Tessellation shaders: more control over the actual tessellation?

I don’t seem to have enough rights to post something to the OpenGL suggestions board, so I thought I’d post it here.

I recently started using TC and TE shaders (focusing on triangular patches), and was rather surprised by the limited options to control the actual tessellation. I do understand the choice to have separate Inner and Outer levels, but it is — for instance — not possible to uniformly tessellate an (equilateral) triangle into 4, 9, 16, … smaller (equilateral) triangles. Would it be an idea to provide the user with a custom tessellation mode?

No. Well, I’m sure it’s theoretically possible in some future hardware, but it’s not a good idea in general.

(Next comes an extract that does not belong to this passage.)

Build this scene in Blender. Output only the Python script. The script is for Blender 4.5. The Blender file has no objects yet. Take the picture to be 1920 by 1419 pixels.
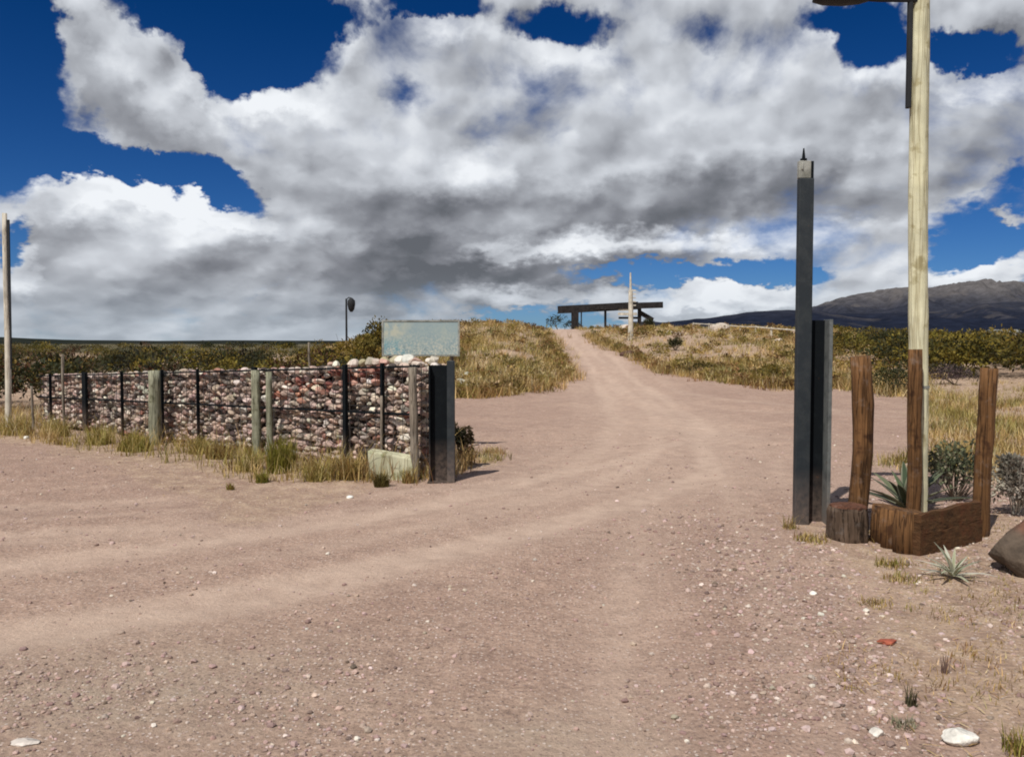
import bpy, math, random
import numpy as np
from mathutils import Vector, Matrix, Euler

R = math.radians
random.seed(7)
rng = np.random.default_rng(11)
sc = bpy.context.scene
COL = sc.collection

# ------------------------------------------------------------------ camera numbers
EYE = 1.6
FPX = 1600.0                       # focal length in photo pixels
PITCH = math.atan(69.5 / FPX)      # horizon lies a little above the middle


def ray(px, py):
    x = (px - 960.0) / FPX
    v = (709.5 - py) / FPX
    c, s = math.cos(PITCH), math.sin(PITCH)
    d = np.array([x, c + v * s, -s + v * c])
    return d / np.linalg.norm(d)


# ------------------------------------------------------------------ noise
def _hash(ix, iy, seed):
    n = (ix.astype(np.int64) * 374761393 + iy.astype(np.int64) * 668265263 + seed * 974711) & 0x7fffffff
    n = ((n ^ (n >> 13)) * 1274126177) & 0x7fffffff
    return ((n ^ (n >> 16)) & 0xffff) / 65535.0


def vnoise(x, y, seed=0):
    x = np.asarray(x, float); y = np.asarray(y, float)
    ix = np.floor(x); iy = np.floor(y)
    fx = x - ix; fy = y - iy
    fx = fx * fx * (3 - 2 * fx); fy = fy * fy * (3 - 2 * fy)
    a = _hash(ix, iy, seed); b = _hash(ix + 1, iy, seed)
    c = _hash(ix, iy + 1, seed); d = _hash(ix + 1, iy + 1, seed)
    return (a * (1 - fx) + b * fx) * (1 - fy) + (c * (1 - fx) + d * fx) * fy


def fbm(x, y, seed=0, octv=4):
    t = 0; a = .5; s = 0
    for k in range(octv):
        t = t + a * vnoise(np.asarray(x) * 2 ** k, np.asarray(y) * 2 ** k, seed + 17 * k); s += a; a *= .5
    return t / s


def sstep(a, b, x):
    t = np.clip((np.asarray(x, float) - a) / (b - a), 0, 1)
    return t * t * (3 - 2 * t)


# ------------------------------------------------------------------ terrain
def road_x(y):
    return np.interp(y, [0, 10, 25, 36, 50, 65, 80, 120], [2.5, 3.0, 3.6, 4.4, 4.8, 4.5, 4.9, 5.2])


def height0(x, y):
    x = np.asarray(x, float); y = np.asarray(y, float)
    lat = sstep(-17, -7, x) * (1 - sstep(25, 42, x))
    crest = sstep(27, 85, y) * (1 - sstep(92, 190, y))
    h = 2.75 * crest * lat
    rx = road_x(y)
    bank = sstep(1.9, 4.6, rx - x) * sstep(-13, -6, x)
    h = h + .78 * bank * sstep(25, 40, y) * (1 - sstep(60, 90, y))
    bankr = sstep(2.0, 4.5, x - rx) * (1 - sstep(14, 24, x))
    h = h + .3 * bankr * sstep(33, 48, y) * (1 - sstep(60, 90, y))
    h = h - 3.5 * sstep(120, 700, np.hypot(x, y))
    return h


def chaikin(pts, n=3):
    p = np.array(pts, float)
    for _ in range(n):
        q = .75 * p[:-1] + .25 * p[1:]; r = .25 * p[:-1] + .75 * p[1:]
        m = np.empty((2 * len(q), 2)); m[0::2] = q; m[1::2] = r
        p = np.vstack([p[:1], m, p[-1:]])
    return p


PATH_A = chaikin([(5.0, 92), (4.6, 65), (4.8, 50), (4.3, 36), (3.6, 25), (2.9, 17), (2.1, 12), (.9, 9.4), (-.6, 7.3),
                  (-2.2, 5.9), (-4.5, 4.5), (-8, 3), (-14, 1)])
PATH_B = chaikin([(4.3, 36), (3.9, 26), (3.3, 17), (2.6, 11), (2.0, 7), (1.2, 3), (.6, -1), (0, -8)])
PATH_C = chaikin([(4.3, 34), (4.6, 26), (5.6, 21), (8, 18.5), (12, 18), (20, 19)])
PATH_D = chaikin([(3.0, 14), (1.2, 10.6), (-1.5, 8.6), (-5, 7.2), (-12, 6)])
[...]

The reason tessellation is specified the way it is is that it allows patches to have their own tessellation levels while still providing perfect connectivity between adjacent triangles. OpenGL guarantees that if the outer levels for a shared edge are identical, then the TES will get identical input coordinates. This only works because each edge is tessellated the same number of times.

If you do a 3x equilateral subdivision for one triangle (16 triangles) and a 2x subdivision for a neighboring triangle (9 triangles), then you have a problem. The shared edge between them will have more vertices on one side than the other. Which means that the rasterizer can create gaps between the triangles.

That’s bad.

Your way only provides connectivity across a mesh if all triangles are subdivided the same number of times.

Thanks for your reply :). I agree, using the same tessellation for an entire mesh would only be useful in very specific cases. Still, it would be interesting to be able to experiment a bit more with the TC and TE shaders.